Com votação concluída na Câmara dos Deputados, a Medida Provisória da Liberdade Econômica deve ter sua constitucionalidade questionada no Supremo Tribunal Federal caso passe no Senado e se torne lei.
Jorge Pinheiro Castelo, presidente da Comissão de Direito do Trabalho da OAB-SP (Ordem dos Advogados do Brasil), diz que a proposta possui um problema em sua origem, pois não se deveria tratar de direitos essenciais a partir de Medida Provisória.
Prerrogativa da Presidência da República, o uso de Medidas Provisórias deveria estar restrito a situações de urgência, pois ela possui um trâmite mais curto do que projetos de lei (60 dias, prorrogáveis por mais 60), oferecendo menor espaço para debates.
Segundo Castelo, um indicativo da falta de urgência da medida seria a inclusão de temas variados nela, adicionando assuntos de direito trabalhista, tributário, econômico, social e agrário.
A opinião é compartilhada pelo advogado Antonio Carlos Matteis de Arruda Junior , sócio da área trabalhista do escritório Velloza:
"A medida está mexendo com cláusulas pétreas, que exigiriam um debate mais amplo. Não existe uma urgência para se tratar de liberdade econômica, pois essa liberdade já está garantida na Constituição."
Inicialmente editada com 19 artigos, a MP foi ampliada na Câmara após receber centenas de emendas de parlamentares e passou a ser tratada como uma míni-reforma trabalhista, continuando as alterações na legislação iniciadas em 2017 durante o governo de Michel Temer (MDB).
Em 2015, na ADI (Ação Direta de Inconstitucionalidade) 5127, o STF definiu que o legislativo não poderia fazer emendas a uma MP que fossem relativas a temas diferentes do seu escopo principal. Na época, julgava-se uma MP que, sem tratar da atividade de contadores, , extinguiu a profissão de técnico em contabilidade.
Jorge Luiz Souto Maior, professor de direito do trabalho da USP e desembargador do tribunal regional do trabalho da 15ª região, afirma ver como extremamente grave o uso de uma Medida Provisória para tratar de assuntos díspares.

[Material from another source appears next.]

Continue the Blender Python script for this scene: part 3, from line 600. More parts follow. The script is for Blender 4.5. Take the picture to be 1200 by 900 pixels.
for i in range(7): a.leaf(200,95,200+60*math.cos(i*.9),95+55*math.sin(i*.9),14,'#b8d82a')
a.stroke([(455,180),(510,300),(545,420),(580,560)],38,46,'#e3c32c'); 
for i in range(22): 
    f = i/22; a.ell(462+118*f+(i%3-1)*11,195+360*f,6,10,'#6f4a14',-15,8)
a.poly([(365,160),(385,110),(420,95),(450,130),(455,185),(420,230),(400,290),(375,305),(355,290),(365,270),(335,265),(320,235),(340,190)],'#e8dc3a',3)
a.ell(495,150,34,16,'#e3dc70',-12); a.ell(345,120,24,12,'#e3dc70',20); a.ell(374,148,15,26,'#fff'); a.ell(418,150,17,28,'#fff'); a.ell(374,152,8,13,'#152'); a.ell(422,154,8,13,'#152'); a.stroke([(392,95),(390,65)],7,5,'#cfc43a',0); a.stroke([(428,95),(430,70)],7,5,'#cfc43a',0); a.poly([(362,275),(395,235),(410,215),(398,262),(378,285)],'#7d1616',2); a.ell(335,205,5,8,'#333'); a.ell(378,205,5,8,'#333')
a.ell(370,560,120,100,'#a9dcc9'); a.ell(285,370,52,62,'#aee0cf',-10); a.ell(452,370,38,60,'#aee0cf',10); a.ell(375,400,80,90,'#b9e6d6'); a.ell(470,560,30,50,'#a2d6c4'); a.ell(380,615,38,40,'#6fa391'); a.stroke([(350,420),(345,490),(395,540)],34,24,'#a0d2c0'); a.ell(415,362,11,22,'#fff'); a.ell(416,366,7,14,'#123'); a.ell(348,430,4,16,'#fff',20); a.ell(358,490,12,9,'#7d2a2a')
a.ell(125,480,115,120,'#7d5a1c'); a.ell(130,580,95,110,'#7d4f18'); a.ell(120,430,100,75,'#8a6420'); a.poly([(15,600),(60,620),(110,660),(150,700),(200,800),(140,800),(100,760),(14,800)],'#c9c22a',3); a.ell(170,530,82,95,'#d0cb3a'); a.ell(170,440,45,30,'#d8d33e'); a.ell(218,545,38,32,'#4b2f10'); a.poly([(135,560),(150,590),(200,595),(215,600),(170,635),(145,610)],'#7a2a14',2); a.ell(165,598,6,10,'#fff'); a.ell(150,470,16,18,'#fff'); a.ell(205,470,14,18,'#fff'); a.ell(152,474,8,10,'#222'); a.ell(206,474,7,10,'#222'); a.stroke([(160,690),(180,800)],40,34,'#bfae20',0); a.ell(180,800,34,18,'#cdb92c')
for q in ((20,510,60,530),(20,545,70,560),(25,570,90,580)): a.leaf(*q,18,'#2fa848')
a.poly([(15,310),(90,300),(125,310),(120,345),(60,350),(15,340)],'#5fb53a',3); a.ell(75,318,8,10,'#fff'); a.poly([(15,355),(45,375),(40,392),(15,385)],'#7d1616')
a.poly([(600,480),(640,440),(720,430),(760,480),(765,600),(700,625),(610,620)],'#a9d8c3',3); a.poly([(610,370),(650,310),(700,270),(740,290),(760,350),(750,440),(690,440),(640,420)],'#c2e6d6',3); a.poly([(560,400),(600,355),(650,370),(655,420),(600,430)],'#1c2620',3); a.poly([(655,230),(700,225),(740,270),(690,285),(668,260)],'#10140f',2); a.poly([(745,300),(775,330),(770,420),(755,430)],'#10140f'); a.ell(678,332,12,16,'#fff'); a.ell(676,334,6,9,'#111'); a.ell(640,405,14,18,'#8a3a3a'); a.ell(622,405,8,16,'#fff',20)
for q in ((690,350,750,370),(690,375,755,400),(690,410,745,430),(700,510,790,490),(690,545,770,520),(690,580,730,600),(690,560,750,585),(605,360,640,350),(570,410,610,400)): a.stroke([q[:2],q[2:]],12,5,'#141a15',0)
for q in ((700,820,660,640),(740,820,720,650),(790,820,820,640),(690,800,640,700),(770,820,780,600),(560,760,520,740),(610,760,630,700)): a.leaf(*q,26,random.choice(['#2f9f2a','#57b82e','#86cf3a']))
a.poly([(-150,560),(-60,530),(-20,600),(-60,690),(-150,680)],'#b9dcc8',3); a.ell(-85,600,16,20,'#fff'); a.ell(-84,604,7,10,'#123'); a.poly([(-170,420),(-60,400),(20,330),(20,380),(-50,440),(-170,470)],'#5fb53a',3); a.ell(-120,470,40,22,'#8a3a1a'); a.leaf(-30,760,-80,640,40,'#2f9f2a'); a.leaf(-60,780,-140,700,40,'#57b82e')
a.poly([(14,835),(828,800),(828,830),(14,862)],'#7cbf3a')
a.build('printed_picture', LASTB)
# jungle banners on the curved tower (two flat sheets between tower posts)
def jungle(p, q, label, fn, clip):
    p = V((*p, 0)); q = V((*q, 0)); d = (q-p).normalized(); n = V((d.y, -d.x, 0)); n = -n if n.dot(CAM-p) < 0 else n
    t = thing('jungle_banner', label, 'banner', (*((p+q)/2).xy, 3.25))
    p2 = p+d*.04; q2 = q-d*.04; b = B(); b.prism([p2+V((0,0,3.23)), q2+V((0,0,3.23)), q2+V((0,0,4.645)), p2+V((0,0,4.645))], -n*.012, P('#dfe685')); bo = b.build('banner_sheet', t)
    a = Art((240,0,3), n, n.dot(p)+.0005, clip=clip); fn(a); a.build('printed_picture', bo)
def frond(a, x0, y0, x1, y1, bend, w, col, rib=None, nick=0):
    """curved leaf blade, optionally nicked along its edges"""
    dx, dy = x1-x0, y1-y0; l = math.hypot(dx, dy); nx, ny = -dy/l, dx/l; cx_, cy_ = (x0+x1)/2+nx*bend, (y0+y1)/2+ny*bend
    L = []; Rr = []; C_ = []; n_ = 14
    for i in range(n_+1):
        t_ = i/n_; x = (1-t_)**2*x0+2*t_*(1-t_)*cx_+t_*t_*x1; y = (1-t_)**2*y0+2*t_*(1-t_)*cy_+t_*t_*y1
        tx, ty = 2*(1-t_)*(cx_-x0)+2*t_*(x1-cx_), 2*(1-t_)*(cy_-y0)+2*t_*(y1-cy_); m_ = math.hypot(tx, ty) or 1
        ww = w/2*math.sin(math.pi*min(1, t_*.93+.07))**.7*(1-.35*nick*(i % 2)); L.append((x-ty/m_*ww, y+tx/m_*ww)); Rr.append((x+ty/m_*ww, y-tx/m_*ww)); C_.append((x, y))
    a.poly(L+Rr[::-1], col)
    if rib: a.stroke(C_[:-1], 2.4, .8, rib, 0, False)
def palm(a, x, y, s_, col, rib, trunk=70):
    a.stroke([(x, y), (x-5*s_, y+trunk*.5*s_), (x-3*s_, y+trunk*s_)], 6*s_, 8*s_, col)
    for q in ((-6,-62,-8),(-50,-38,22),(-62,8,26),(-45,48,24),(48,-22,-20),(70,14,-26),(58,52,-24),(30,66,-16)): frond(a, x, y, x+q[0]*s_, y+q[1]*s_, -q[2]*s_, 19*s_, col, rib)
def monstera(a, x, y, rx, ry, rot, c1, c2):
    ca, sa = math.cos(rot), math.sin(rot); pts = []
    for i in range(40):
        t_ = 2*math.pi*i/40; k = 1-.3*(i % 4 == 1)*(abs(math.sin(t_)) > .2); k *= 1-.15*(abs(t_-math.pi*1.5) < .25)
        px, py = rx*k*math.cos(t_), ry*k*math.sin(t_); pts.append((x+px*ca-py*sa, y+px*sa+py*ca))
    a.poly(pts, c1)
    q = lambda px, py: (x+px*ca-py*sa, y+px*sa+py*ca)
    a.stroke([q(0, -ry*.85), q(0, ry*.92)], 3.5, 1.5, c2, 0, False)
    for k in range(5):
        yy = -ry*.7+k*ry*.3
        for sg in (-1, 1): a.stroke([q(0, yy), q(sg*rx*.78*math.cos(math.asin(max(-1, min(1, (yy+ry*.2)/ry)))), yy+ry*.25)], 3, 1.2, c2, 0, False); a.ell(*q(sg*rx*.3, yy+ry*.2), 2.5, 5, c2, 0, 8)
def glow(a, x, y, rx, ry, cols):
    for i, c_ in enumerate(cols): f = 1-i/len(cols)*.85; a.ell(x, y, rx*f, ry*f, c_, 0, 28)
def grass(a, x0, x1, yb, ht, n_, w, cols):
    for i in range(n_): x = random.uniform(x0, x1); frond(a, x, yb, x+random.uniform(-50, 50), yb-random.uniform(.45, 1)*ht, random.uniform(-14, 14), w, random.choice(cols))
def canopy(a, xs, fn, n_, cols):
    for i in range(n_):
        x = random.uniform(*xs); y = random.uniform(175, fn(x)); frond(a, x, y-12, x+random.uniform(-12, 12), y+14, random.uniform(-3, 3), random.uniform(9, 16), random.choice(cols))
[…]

Em relação ao conteúdo da MP, Souto Maior diz ver na medida uma tentativa de colocar a livre iniciativa como um valor superior aos demais, servindo como norte para a interpretação das outras leis.
Nesse ponto, afirma, a MP vai contra a Constituição, que aponta para o equilíbrio entre a iniciativa privada, o valor social do trabalho e a dignidade da pessoa.
Souto Maior também é crítico em relação às mudanças colocadas pela lei, que ele vê como uma precarização das relações de trabalho.
Entre os pontos negativos, segundo o professor, estão a consideração dos domingos e feriados como dias normais de trabalho: "Isso tende a mudar configurações de relações sociais e familiares", diz, levando em conta que outras atividades, como os dias letivos em escolas, deverão ser mantidos.
Ele também avalia que a autorização para uso generalizado do ponto por exceção (quando o trabalhador apenas anota entradas e saídas em casos excepcionais) irá constranger trabalhadores e levar muitos a deixar de anotar quando fazem hora extra.
Arruda Junior, do Velloza, diz acreditar que a MP pode ser questionada judicialmente tanto em seu inteiro teor como também em pontos específicos que ela estaria retirando.
Segundo a Juíza Noemia Porto, presidente da Anamatra (Associação Nacional dos Magistrados da Justiça do Trabalho), essas mudanças que flexibilizam o controle de jornada e generalizam o trabalho em dias de descanso iriam contra previsões da Constituição em seu artigo 7º, que lista os direitos fundamentais do trabalho.
Para Castelo, da OAB-SP, um dos pontos de maior preocupação é a dificuldade que a MP gera para a responsabilização patrimonial de sócios de uma empresa insolvente no pagamento de suas dívidas, inclusive trabalhistas.
A MP restringe que o patrimônio dos sócios seja alcançado em processos de execução quando se comprova que ele se beneficiou de uma fraude ou houve confusão entre seu dinheiro e o da empresa.
No limite, diz Castelo, a lei pode ir contra seu espírito e criar mais burocracia em determinados cenários.
Ele vê risco de burocratização por exemplo, em uma compra de imóvel em construção. Como, em caso de a empresa responsável pela obra quebrar, será mais difícil ao consumidor reaver seu prejuízo, os interessados em comprar apartamentos passarão a pedir mais garantias e fianças antes de fechar negócio, afirma.